• **Task description**
Omit the pictures and print exactly the lines of the listing below, starting at the first and ending at the line containing "0.435, 0.079, -0.2),]".

_ _ _ _ _ _ _

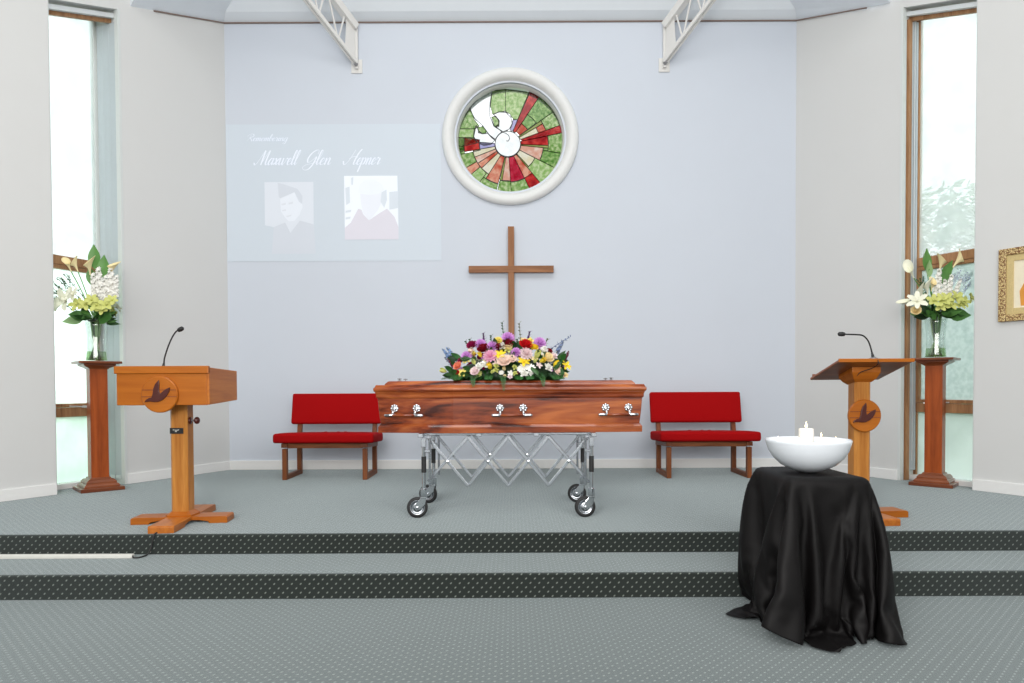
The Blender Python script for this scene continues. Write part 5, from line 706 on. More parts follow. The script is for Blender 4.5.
RIGHT_BOUQUET=[
('leaf', 'midgreen', -0.092, 0.976, 0.147, -0.05),('leaf', 'palegreen', -0.067, 0.887, 0.108, 0),('leaf', 'midgreen', 0.11, 0.857, 0.167, 0.45),('calla', 'cream', 0.173, 0.941, 0.079, 0.5),('calla', 'cream', 0.006, 0.91, 0.071, 0),('calla', 'ivory', -0.287, 0.839, 0.079, -0.6),('calla', 'ivory', -0.185, 0.632, 0.079, -0.4),('calla', 'ivory', -0.122, 0.679, 0.071, -0.2),('calla', 'cream', -0.075, 0.701, 0.059, 0),('stock', 'white', -0.018, 0.74, 0.147, 0),('stock', 'white', 0.094, 0.7, 0.128, 0.1),('stock', 'white', 0.041, 0.661, 0.118, 0),('stock', 'white', 0.169, 0.68, 0.108, 0.3),('sprig', 'paleblue', 0.232, 0.788, 0.177, 0.5),('sprig', 'paleblue', 0.307, 0.718, 0.177, 0.8),('sprig', 'green', -0.185, 0.75, 0.118, -0.5),('sprig', 'paleblue', 0.169, 0.808, 0.157, 0.3),('sprig', 'paleblue', 0.297, 0.797, 0.157, 0.7),('lily', 'ivory', -0.259, 0.534, 0.086),('calla', 'ivory', -0.322, 0.525, 0.071, -1.1),('rose', 'cream', -0.267, 0.444, 0.051),('cym', 'lime', -0.122, 0.534, 0.063),('cym', 'lime', -0.055, 0.537, 0.067),('cym', 'lime', -0.004, 0.553, 0.063),('cym', 'lime', 0.094, 0.562, 0.067),('cym', 'lime', 0.169, 0.528, 0.063),('cym', 'lime', 0.248, 0.56, 0.055),('cym', 'lime', -0.063, 0.478, 0.059),('cym', 'lime', 0.035, 0.494, 0.063),('cym', 'lime', 0.13, 0.497, 0.055),('broad', 'green', -0.141, 0.404, 0.086, -0.7),('broad', 'green', 0.173, 0.407, 0.114, 0.9),('broad', 'darkgreen', -0.2, 0.51, 0.079, -0.9),('broad', 'green', 0.035, 0.415, 0.079, 0.1),('broad', 'darkgreen', -0.047, 0.435, 0.079, -0.2),]

# ============================================================ PROJECTED PICTURE ON THE BACK WALL
def proj_mat(name, rgb, add):
    # light added by the projector on the pale wall
    return emis(name, (0.62, 0.665, 0.74, 1), (*rgb, 1), add, 0.85)
PX0, PX1, PZ0, PZ1 = -3.365, -0.83, 2.475, 4.085
pr = thing('projected_picture', 'faint pale blue projected picture with script title and two portraits on the back wall', 'projection', (PX0, 8.128, PZ0))
PW, PH = PX1 - PX0, PZ1 - PZ0
def flat(name, polys, mat, y):
    mb = MB()
    for p in polys: mb.add([(x, y, z) for x, z in p], [tuple(range(len(p)))])
    return mb.build(name, mat, pr)
mb = MB(); mb.box((PW / 2, -.001, PH / 2), (PW, .002, PH)); mb.build('picture_field', proj_mat('projected_field', (0.55, 1.0, 1.0), 0.042), pr)
def pq(x, y):      # picture drawing units (982 wide over the wall area from x=220px) to metres
    return ((x - 34) / 915 * PW, (640 - y) / 573 * PH)
def pp(L, ox=255, oy=170, k=6.606):   # portrait drawing units
    return [pq((ox + x / k - 220) * 4.27, (oy + y / k - 110) * 4.27) for x, y in L]
PM = lambda n, c, a: proj_mat('projected_' + n, c, a)
SHADE = PM('portrait_shading', (1, .95, .9), 0.11); DETAIL = PM('photo_detail', (.85, 1, 1), 0.10)
flat('portrait', [pp([(72, 80), (395, 80), (395, 360), (405, 545), (115, 545), (130, 372), (72, 360)])], PM('portrait_ground', (1, 1, 1.0), 0.125), -.0030)
flat('cap', [pp([(160, 85), (200, 95), (290, 125), (322, 170), (320, 222), (298, 205), (270, 145), (175, 185), (165, 175)])], PM('portrait_dark', (1, 1, 1), 0.055), -.0040)
flat('face', [pp([(175, 187), (270, 147), (298, 207), (320, 224), (322, 245), (302, 292), (268, 332), (232, 336), (207, 312), (178, 268)])], PM('portrait_face', (1, 1, 1), 0.185), -.0040)
for q_ in ([pp([(182, 222), (210, 214), (212, 226), (186, 232)]), pp([(228, 216), (258, 206), (260, 220), (232, 226)]), pp([(186, 262), (212, 256), (214, 266), (190, 270)]), pp([(214, 300), (246, 292), (248, 300), (218, 308)])]): flat('face_shading', [q_], SHADE, -.0050)
flat('jacket', [pp([(130, 372), (206, 342), (240, 410), (304, 330), (396, 356), (405, 545), (115, 545)])], PM('portrait_jacket', (1, .97, .97), 0.05), -.0040)
flat('collar', [pp([(206, 342), (232, 336), (268, 332), (304, 312), (300, 334), (240, 410)])], PM('portrait_collar', (1, 1, 1), 0.13), -.0050)
flat('portrait', [pp([(598, 42), (950, 42), (955, 375), (955, 450), (600, 450)])], PM('photo_ground', (1, 1, .98), 0.26), -.0030)
flat('hat', [pp([(690, 150), (700, 100), (735, 70), (800, 66), (850, 100), (868, 150), (780, 165)])], PM('photo_hat', (1, 1, .97), 0.235), -.0040)
flat('face', [pp([(704, 158), (780, 166), (850, 154), (846, 210), (822, 262), (790, 300), (760, 330), (722, 280), (708, 220)])], PM('photo_face', (1, .95, .95), 0.21), -.0040)
flat('shirt', [pp([(600, 378), (640, 345), (690, 255), (712, 262), (722, 290), (760, 330), (830, 285), (880, 255), (930, 310), (955, 375), (955, 455), (600, 455)])], PM('photo_shirt', (1, .55, .60), 0.12), -.0050)
for q_ in ([pp([(845, 150), (878, 132), (880, 200), (862, 250), (838, 210)]), pp([(896, 148), (955, 142), (952, 252), (896, 262)]), pp([(606, 120), (634, 112), (636, 215), (610, 232)]), pp([(645, 56), (660, 50), (656, 100), (646, 100)]), pp([(606, 268), (645, 262), (640, 276), (606, 282)]), pp([(606, 312), (640, 306), (636, 320), (606, 324)])]): flat('background_detail', [q_], DETAIL, -.0060)
# handwriting: stroke letters
GLY = {'a': ([[(.75, .8), (.45, 1), (.1, .6), (.1, .15), (.35, 0), (.7, .5), (.8, 1), (.75, .3), (.85, 0), (1.1, .3)]], 1.05), 'x': ([[(0, .8), (.25, 1), (.4, .5), (.6, 0), (.9, .25)], [(.85, .95), (.5, .5), (.1, .05)]], .95),
       'w': ([[(0, .8), (.1, 1), (.12, .2), (.35, 0), (.65, .5), (.7, 1), (.7, .2), (.9, 0), (1.2, .5), (1.3, 1.0), (1.62, .85)]], 1.62), 'e': ([[(.0, .3), (.5, .6), (.55, .9), (.35, 1), (.1, .6), (.15, .1), (.4, 0), (.8, .3)]], .75),
       'l': ([[(0, .2), (.4, 1.2), (.5, 2), (.35, 2.2), (.2, 1.8), (.15, .4), (.3, 0), (.6, .3)]], .6), 'n': ([[(0, .8), (.1, 1), (.12, .5), (.1, 0)], [(.1, .3), (.45, 1), (.65, .85), (.6, .2), (.75, 0), (1, .3)]], .95),
       'p': ([[(0, .8), (.12, 1), (.1, 0), (0, -1.1)], [(.1, .5), (.45, 1), (.7, .75), (.55, .1), (.15, .1)]], .92), 'r': ([[(0, .7), (.15, 1.1), (.3, .95), (.55, .9), (.45, .2), (.55, 0), (.85, .3)]], .78),
       'm': ([[(0, .8), (.1, 1), (.1, 0)], [(.1, .3), (.4, 1), (.55, .85), (.5, 0)], [(.5, .3), (.85, 1), (1, .85), (.95, .2), (1.1, 0), (1.35, .3)]], 1.3), 'b': ([[(0, .2), (.4, 1.5), (.42, 2.1), (.28, 2.1), (.12, 1.2), (.1, .2), (.3, 0), (.6, .3), (.6, .8), (.45, .9), (.8, .8)]], .8),
       'i': ([[(0, .5), (.15, 1), (.1, .2), (.25, 0), (.5, .3)], [(.2, 1.5), (.24, 1.6)]], .45), 'g': ([[(.75, .8), (.45, 1), (.1, .6), (.1, .15), (.35, 0), (.7, .5), (.8, 1), (.7, -.6), (.4, -1), (.1, -.8), (.4, -.3), (1, .2)]], 1.0),
       'M': ([[(-.7, .3), (-.45, 0), (-.1, .3), (.35, 1.3), (.7, 2.15), (.72, 1), (.7, 0)], [(.7, .1), (1.1, 1.2), (1.55, 2.15), (1.5, 1), (1.5, .2), (1.75, 0), (2.1, .3)]], 2.0),
       'G': ([[(1.5, 1.6), (1.5, 2.1), (1.1, 2.2), (.5, 1.7), (.2, .9), (.4, .35), (.9, .6), (1.4, 1.2), (1.3, .2), (.9, -.6), (.3, -.8), (-.2, -.4), (.3, 0), (1.1, .2), (1.7, .5)]], 1.65),
       'H': ([[(-.7, .5), (-.4, 0), (0, .2), (.5, 1.2), (.8, 2.2)], [(1.9, 2.3), (1.5, 1.6), (1.25, .3), (1.4, 0), (1.8, .3)], [(.2, .9), (.9, 1.2), (1.6, 1.1)]], 1.75),
       'R': ([[(.1, 0), (.5, 1), (.75, 2.1)], [(-.2, 1.5), (.3, 2.2), (1.1, 2.25), (1.4, 1.7), (.95, 1.2), (.55, 1.1), (1, .6), (1.3, 0), (1.7, .3)]], 1.55), ' ': ([], .75)}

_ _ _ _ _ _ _

• **The output**
The Blender Python script for this scene continues. Write part 5, from line 706 on. More parts follow. The script is for Blender 4.5.
RIGHT_BOUQUET=[
('leaf', 'midgreen', -0.092, 0.976, 0.147, -0.05),('leaf', 'palegreen', -0.067, 0.887, 0.108, 0),('leaf', 'midgreen', 0.11, 0.857, 0.167, 0.45),('calla', 'cream', 0.173, 0.941, 0.079, 0.5),('calla', 'cream', 0.006, 0.91, 0.071, 0),('calla', 'ivory', -0.287, 0.839, 0.079, -0.6),('calla', 'ivory', -0.185, 0.632, 0.079, -0.4),('calla', 'ivory', -0.122, 0.679, 0.071, -0.2),('calla', 'cream', -0.075, 0.701, 0.059, 0),('stock', 'white', -0.018, 0.74, 0.147, 0),('stock', 'white', 0.094, 0.7, 0.128, 0.1),('stock', 'white', 0.041, 0.661, 0.118, 0),('stock', 'white', 0.169, 0.68, 0.108, 0.3),('sprig', 'paleblue', 0.232, 0.788, 0.177, 0.5),('sprig', 'paleblue', 0.307, 0.718, 0.177, 0.8),('sprig', 'green', -0.185, 0.75, 0.118, -0.5),('sprig', 'paleblue', 0.169, 0.808, 0.157, 0.3),('sprig', 'paleblue', 0.297, 0.797, 0.157, 0.7),('lily', 'ivory', -0.259, 0.534, 0.086),('calla', 'ivory', -0.322, 0.525, 0.071, -1.1),('rose', 'cream', -0.267, 0.444, 0.051),('cym', 'lime', -0.122, 0.534, 0.063),('cym', 'lime', -0.055, 0.537, 0.067),('cym', 'lime', -0.004, 0.553, 0.063),('cym', 'lime', 0.094, 0.562, 0.067),('cym', 'lime', 0.169, 0.528, 0.063),('cym', 'lime', 0.248, 0.56, 0.055),('cym', 'lime', -0.063, 0.478, 0.059),('cym', 'lime', 0.035, 0.494, 0.063),('cym', 'lime', 0.13, 0.497, 0.055),('broad', 'green', -0.141, 0.404, 0.086, -0.7),('broad', 'green', 0.173, 0.407, 0.114, 0.9),('broad', 'darkgreen', -0.2, 0.51, 0.079, -0.9),('broad', 'green', 0.035, 0.415, 0.079, 0.1),('broad', 'darkgreen', -0.047, 0.435, 0.079, -0.2),]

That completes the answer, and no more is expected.